(A run of records)

----------

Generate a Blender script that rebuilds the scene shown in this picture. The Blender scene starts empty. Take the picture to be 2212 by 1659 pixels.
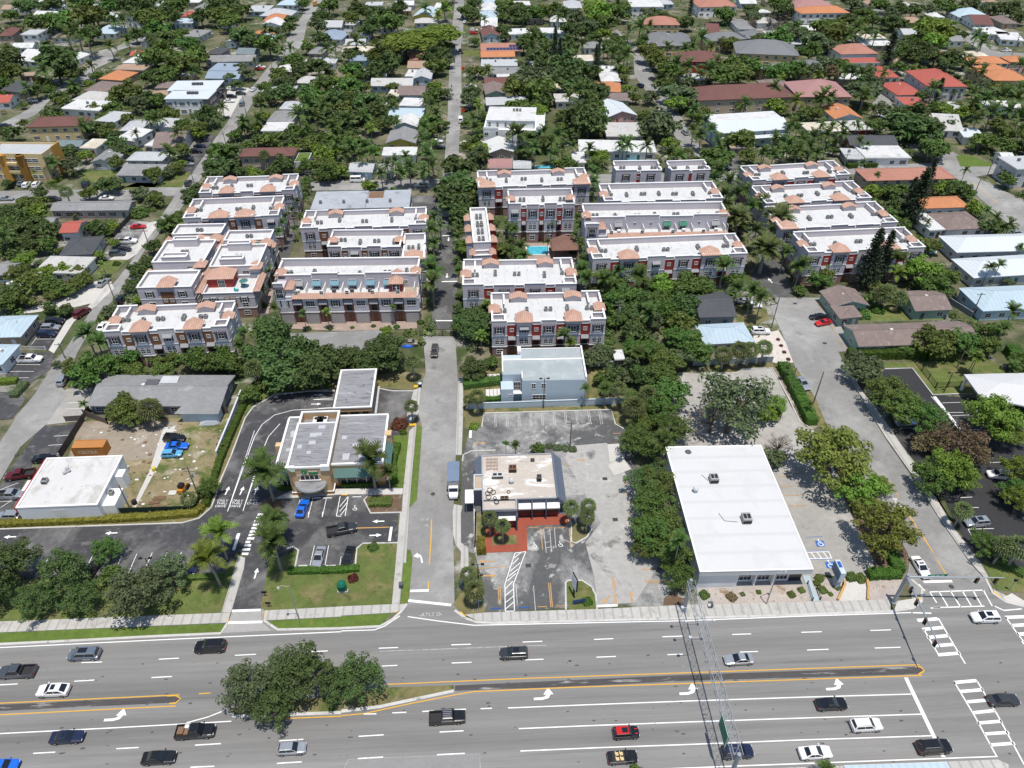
import bpy, math, random
from mathutils import Vector, Matrix
rad = math.radians
S = bpy.context.scene
COL = S.collection
# ---------------------------------------------------------------- camera, sky, sun
FPX, PITCH, YAW, CAMH = 1588.0, 38.7, 2.65, 110.0      # focal length in px of a 2212 px wide picture
cd = bpy.data.cameras.new('camera')
cam = bpy.data.objects.new('camera', cd); COL.objects.link(cam)
cd.sensor_width = 36.0; cd.lens = 36.0 * FPX / 2212.0
cd.clip_start = 1.0; cd.clip_end = 6000.0
cam.location = (0, 0, CAMH); cam.rotation_euler = (rad(90 - PITCH), 0, rad(-YAW))
S.camera = cam
SUN_EL, SUN_AZ = 79.0, 160.0       # azimuth clockwise from +Y
world = bpy.data.worlds.new('World'); S.world = world; world.use_nodes = True
wn = world.node_tree
sky = wn.nodes.new('ShaderNodeTexSky'); sky.sky_type = 'NISHITA'; sky.sun_disc = False
sky.sun_elevation = rad(SUN_EL); sky.sun_rotation = rad(SUN_AZ); sky.air_density = 1.0; sky.dust_density = 0.6
bg = wn.nodes['Background']; bg.inputs['Strength'].default_value = 0.115
wn.links.new(sky.outputs[0], bg.inputs['Color'])
sd = bpy.data.lights.new('sun', 'SUN'); sd.energy = 4.1; sd.angle = rad(0.5); sd.color = (1.0, 0.955, 0.885)
sun = bpy.data.objects.new('sun', sd); COL.objects.link(sun)
_el, _az = rad(SUN_EL), rad(SUN_AZ)
sun_dir = Vector((math.sin(_az) * math.cos(_el), math.cos(_az) * math.cos(_el), math.sin(_el)))
sun.rotation_euler = sun_dir.to_track_quat('Z', 'Y').to_euler(); sun.location = (60, -60, 300)
S.view_settings.view_transform = 'Standard'; S.view_settings.look = 'None'
S.view_settings.exposure = 0.10; S.view_settings.gamma = 1.0
S.cycles.max_bounces = 5; S.cycles.diffuse_bounces = 2; S.cycles.transparent_max_bounces = 4
# ---------------------------------------------------------------- photo px -> place on the ground
RW = cam.rotation_euler.to_matrix()
TILE = {'A': (0, 0), 'B': (1000, 0), 'C': (2000, 0), 'D': (0, 400), 'E': (1000, 400), 'F': (2000, 400),
        'G': (0, 900), 'H': (1000, 900), 'I': (2000, 900), 'J': (0, 1500), 'K': (1000, 1500), 'L': (2000, 1500)}
TZ = {'P': (780,1180,5.53), 'Q': (1370,1300,5.53), 'T': (2320,1600,5.53), 'U': (1900,1700,3.0175), 'V': (600,1400,5.53)}
def wpx(t, x, y):
    if t == 'W': return x, y
    if t in TZ: a = TZ[t]; return (a[0] + x/a[2])*.737333, (a[1] + y/a[2])*.737333
    o = TILE[t]
    return o[0] * .737333 + x / 3.0, o[1] * .737333 + y / 3.0
def at(t, x, y, z=0.0):
    X, Y = wpx(t, x, y)
    d = RW @ Vector(((X - 1106) / FPX, -(Y - 829.5) / FPX, -1.0))
    k = (z - CAMH) / d.z
    return Vector((d.x * k, d.y * k, z))
def depth(p):
    return -(RW.transposed() @ (Vector(p) - Vector((0, 0, CAMH)))).z
def topx(p):
    q = RW.transposed() @ (Vector(p) - Vector((0, 0, CAMH)))
    return 1106 - q.x / q.z * FPX, 829.5 + q.y / q.z * FPX
RND = random.Random(11)
# ---------------------------------------------------------------- mesh and object helpers
class MB:
    def __init__(s): s.v = []; s.f = []; s.m = []
    def add(s, vs, fs, mi=0):
        o = len(s.v); s.v += [tuple(v) for v in vs]
        for f in fs: s.f.append(tuple(i + o for i in f)); s.m.append(mi)
        return s
    def box(s, x0, x1, y0, y1, z0, z1, mi=0, top=None):
        vs = [(x0,y0,z0),(x1,y0,z0),(x1,y1,z0),(x0,y1,z0),(x0,y0,z1),(x1,y0,z1),(x1,y1,z1),(x0,y1,z1)]
        s.add(vs, [(0,1,5,4),(1,2,6,5),(2,3,7,6),(3,0,4,7),(3,2,1,0)], mi)
        s.add(vs[4:], [(0,1,2,3)], mi if top is None else top); return s
    def prism(s, poly, z0, z1, mi=0, top=None):
        n = len(poly)
        a = sum(poly[i][0]*poly[(i+1)%n][1]-poly[(i+1)%n][0]*poly[i][1] for i in range(n))
        if a < 0: poly = poly[::-1]
        s.add([(p[0],p[1],z0) for p in poly]+[(p[0],p[1],z1) for p in poly],
              [(i,(i+1)%n,n+(i+1)%n,n+i) for i in range(n)], mi)
        s.add([(p[0],p[1],z1) for p in poly], [tuple(range(n))], mi if top is None else top); return s
    def tube(s, p0, p1, r0, r1=None, n=6, mi=0, cap=True):
        r1 = r0 if r1 is None else r1
        p0, p1 = Vector(p0), Vector(p1); d = (p1-p0)
        if d.length < 1e-6: return s
        d.normalize(); a = d.orthogonal().normalized(); b = d.cross(a)
        vs = []
        for p, r in ((p0,r0),(p1,r1)):
            for i in range(n):
                t = 2*math.pi*i/n; vs.append(p + a*(r*math.cos(t)) + b*(r*math.sin(t)))
        fs = [(i,(i+1)%n,n+(i+1)%n,n+i) for i in range(n)]
        if cap: fs += [tuple(range(n,2*n)), tuple(range(n-1,-1,-1))]
        return s.add(vs, fs, mi)
    def lathe(s, c, prof, n=10, mi=0):
        vs = []
        for r, z in prof:
            for i in range(n):
                t = 2*math.pi*i/n; vs.append((c[0]+r*math.cos(t), c[1]+r*math.sin(t), c[2]+z))
        fs = []
        for k in range(len(prof)-1):
            for i in range(n):
                fs.append((k*n+i, k*n+(i+1)%n, (k+1)*n+(i+1)%n, (k+1)*n+i))
        fs.append(tuple((len(prof)-1)*n+i for i in range(n)))
        return s.add(vs, fs, mi)
    def mesh(s, name, mats, smooth=False):
        me = bpy.data.meshes.new(name); me.from_pydata(s.v, [], s.f)
        for m in (mats if isinstance(mats, (list, tuple)) else [mats]): me.materials.append(m)
        if any(s.m): me.polygons.foreach_set('material_index', s.m)
        if smooth: me.polygons.foreach_set('use_smooth', [True]*len(s.f))
        me.update(); return me
    def build(s, name, mats, parent=None, smooth=False):
        return place(name, s.mesh(name, mats, smooth), parent)
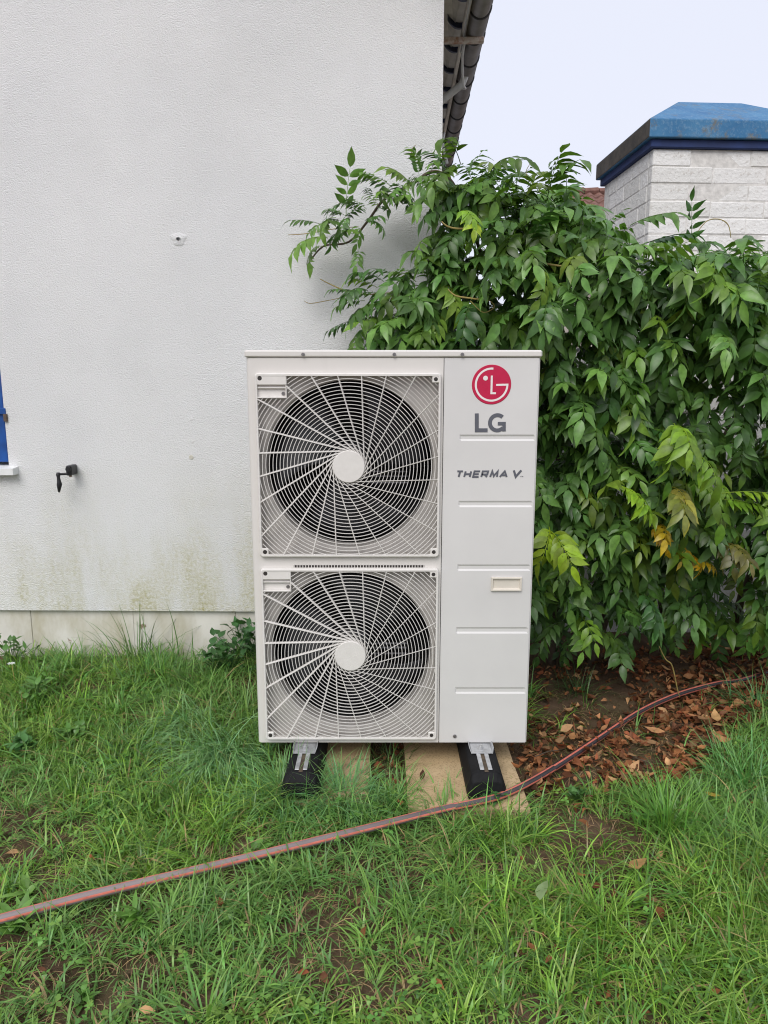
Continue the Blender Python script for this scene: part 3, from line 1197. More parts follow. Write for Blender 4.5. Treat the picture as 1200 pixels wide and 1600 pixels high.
def strip(mb, pts, wd, y):
    """flat band along pts (x,z), mitred"""
    vs = []
    n_ = len(pts)
    for i in range(n_):
        p = Vector(pts[i])
        d0 = (p - Vector(pts[i - 1])).normalized() if i else None
        d1 = (Vector(pts[i + 1]) - p).normalized() if i < n_ - 1 else None
        if d0 is None: d0 = d1
        if d1 is None: d1 = d0
        n0, n1 = Vector((-d0.y, d0.x)), Vector((-d1.y, d1.x))
        m_ = (n0 + n1).normalized()
        L_ = wd / 2 / max(.35, m_.dot(n0))
        vs += [(p.x + m_.x * L_, y, p.y + m_.y * L_), (p.x - m_.x * L_, y, p.y - m_.y * L_)]
    mb.add(vs, [(2 * i, 2 * i + 1, 2 * i + 3, 2 * i + 2) for i in range(n_ - 1)])


E = lambda zx, zy: (ec[0] + (zx - 745) * k_, ec[1] - (zy - 318) * k_)
em = MB()
arc = [E(745 + 114 * math.cos(a), 318 - 114 * math.sin(a)) for a in [math.radians(85 + (360 - 85) * i / 60) for i in range(61)]]
strip(em, arc + [E(778, 320)], 14 * k_, -.0019)
strip(em, [E(745, 254), E(745, 379), E(778, 379)], 14 * k_, -.0019)
em.disc(E(700, 272), 18.5 * k_, -.0019, -.0017, 20)
em.build('emblem_face', M['logo_white'], emb)
q_ = (X(801, 662) - X(741, 662)) / 60.0               # metres per photo pixel here
P = lambda zx, zy: (X(600 + zx / 4.444, 530 + zy / 4.444), Z(530 + zy / 4.444))
lt = MB()
wl_ = 27 / 4.444 * q_
strip(lt, [P(644, 515), P(644, 632), P(719, 632)], wl_, -.0012)
lt.build('letter_l', M['logo_grey'], svc)
lt = MB()
gc_ = P(787, 580)
r1 = 51.5 / 4.444 * q_
arc = [(gc_[0] + r1 * 1.0 * math.cos(a), gc_[1] + r1 * 1.02 * math.sin(a)) for a in [math.radians(48 + (318 - 48) * i / 40) for i in range(41)]]
strip(lt, arc, wl_ * .98, -.0012)
strip(lt, [P(833, 640), P(833, 586), P(790, 586)], wl_ * .9, -.0013)
lt.build('letter_g', M['logo_grey'], svc)
# slanted product name: T H E R M A  V
zx0, zx1, zt_, zb2 = 500, 865, 918, 958
names = 'THERMA'
glyph = {'T': [[(0, 1), (1, 1)], [(.5, 1), (.5, 0)]], 'H': [[(.1, 1), (.1, 0)], [(.9, 1), (.9, 0)], [(.1, .5), (.9, .5)]],
         'E': [[(1, 1), (.1, 1), (.1, 0), (1, 0)], [(.1, .5), (.9, .5)]], 'R': [[(.1, 0), (.1, 1), (.9, 1), (.9, .45), (.1, .45)], [(.5, .45), (.95, 0)]],
         'M': [[(.08, 0), (.16, 1), (.5, .15), (.84, 1), (.92, 0)]], 'A': [[(0, 0), (.5, 1), (1, 0)], [(.22, .3), (.78, .3)]], 'V': [[(0, 1), (.45, 0), (1, 1)]]}


def word(chars, x_list, ztop, zbot, th):
    for ch_, (xa_, xb_) in zip(chars, x_list):
        mb = MB()
        for i, st in enumerate(glyph[ch_]):
            pts = []
            for (u, v) in st:
                v2 = .12 + .76 * v
                u2 = .08 + .84 * u
                zz_ = zbot + (ztop - zbot) * v2
                pts.append(P(xa_ + (xb_ - xa_) * u2 + 14 * v2 - 4, zz_))
            strip(mb, pts, th / 4.444 * q_, -.0012 - .0001 * i)
        mb.build('letter_' + ch_.lower(), M['logo_grey'], svc)


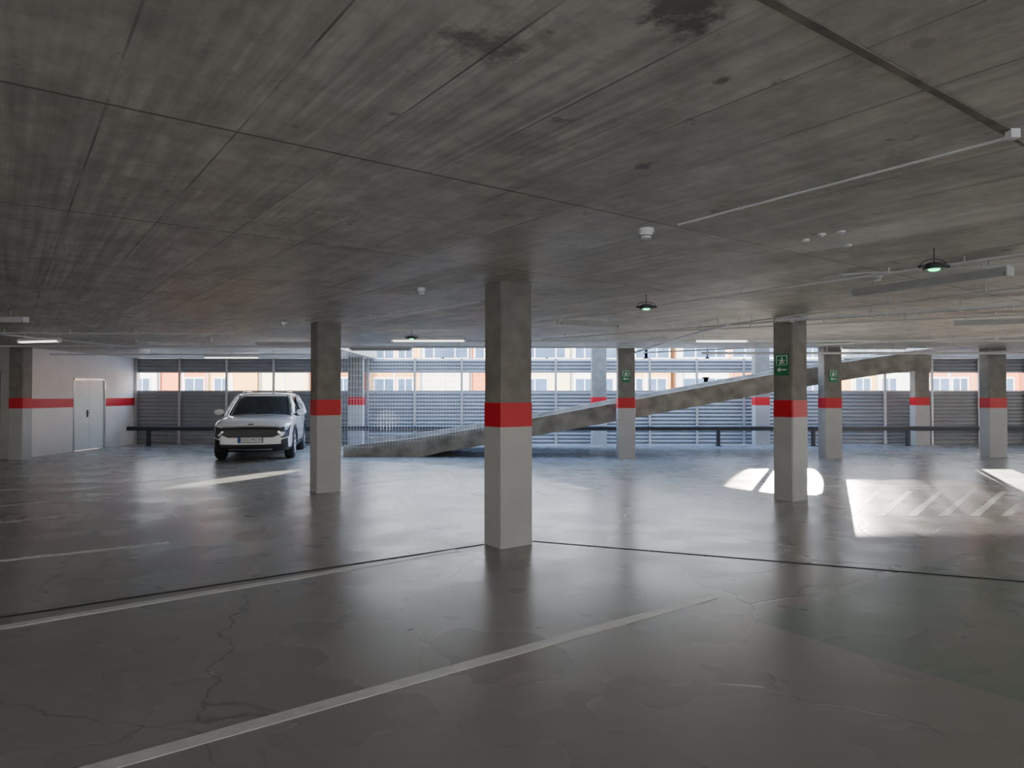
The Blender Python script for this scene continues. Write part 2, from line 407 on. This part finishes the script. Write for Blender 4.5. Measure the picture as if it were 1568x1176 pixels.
an=math.atan2(dd.y,dd.x); m.box(0,(q-p).length,-.016,.016,-.004,0,simple('timber_strip',(.24,.215,.18),.8,noise=.4)); m.obj('ceiling_joint_strip',loc=(p.x,p.y,CEIL-.001),rot=(0,0,an))
def detector(px,py,r=.055):
    x,y=F(px,py,2.69); m=MB()
    m.cyl((0,0,.012),(0,0,.039),r,M_white,20); m.cyl((0,0,-.03),(0,0,.012),r*.6,M_white,20,r*.85); m.cyl((0,0,-.015),(0,0,-.01),r*.78,M_black,20)
    m.obj('smoke_detector',loc=(x,y,2.69))
detector(990,358); detector(645,446,.045); detector(1345,425,.05); detector(434,497,.05)
m=MB()
for px,py in ((1260,357),(1290,353),(1300,374),(1235,366)):
    x,y=F(px,py,CEIL); m.cyl((x,y,CEIL-.012),(x,y,CEIL),.028,M_white,14); m.cyl((x,y,CEIL-.02),(x,y,CEIL-.012),.012,M_steel,8)
m.obj('ceiling_anchor_plates')
def beacon(px,py):
    x,y=F(px,py,2.58); m=MB()
    m.cyl((0,0,-.02),(0,0,.015),.08,M_black,24); m.cyl((0,0,.015),(0,0,.03),.08,M_black,24,.04)
    m.cyl((0,0,-.032),(0,0,-.02),.03,M_gled,16,.045)
    m.box(-.115,-.07,-.02,.02,-.01,.012,M_black); m.box(.07,.115,-.02,.02,-.01,.012,M_black)
    pts=[Vector((.105*math.cos(t),0,.01+.05*math.sin(t))) for t in [math.pi*i/10 for i in range(11)]]
    for a,b in zip(pts,pts[1:]): m.cyl(a,b,.003,M_black,6)
    m.cyl((0,0,.03),(0,0,CEIL-2.581),.004,M_black,8)
    m.obj('parking_guidance_sensor',loc=(x,y,2.58))
beacon(990,470); beacon(1432,408); beacon(630,517)
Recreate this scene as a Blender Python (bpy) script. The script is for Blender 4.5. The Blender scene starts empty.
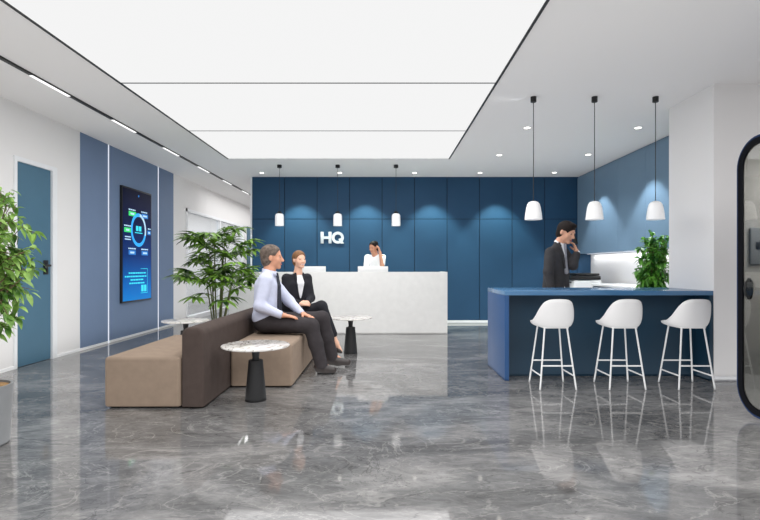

----------

Look above for the line that contains "Continue the Blender". Starting there, transcribe every line exactly until you have copied the line that contains "mb.add(vs, [(2 *".

Continue the Blender Python script for this scene: part 3, from line 1197. More parts follow. Write for Blender 4.5. Treat the picture as 1200 pixels wide and 1600 pixels high.
def strip(mb, pts, wd, y):
    """flat band along pts (x,z), mitred"""
    vs = []
    n_ = len(pts)
    for i in range(n_):
        p = Vector(pts[i])
        d0 = (p - Vector(pts[i - 1])).normalized() if i else None
        d1 = (Vector(pts[i + 1]) - p).normalized() if i < n_ - 1 else None
        if d0 is None: d0 = d1
        if d1 is None: d1 = d0
        n0, n1 = Vector((-d0.y, d0.x)), Vector((-d1.y, d1.x))
        m_ = (n0 + n1).normalized()
        L_ = wd / 2 / max(.35, m_.dot(n0))
        vs += [(p.x + m_.x * L_, y, p.y + m_.y * L_), (p.x - m_.x * L_, y, p.y - m_.y * L_)]
    mb.add(vs, [(2 * i, 2 * i + 1, 2 * i + 3, 2 * i + 2) for i in range(n_ - 1)])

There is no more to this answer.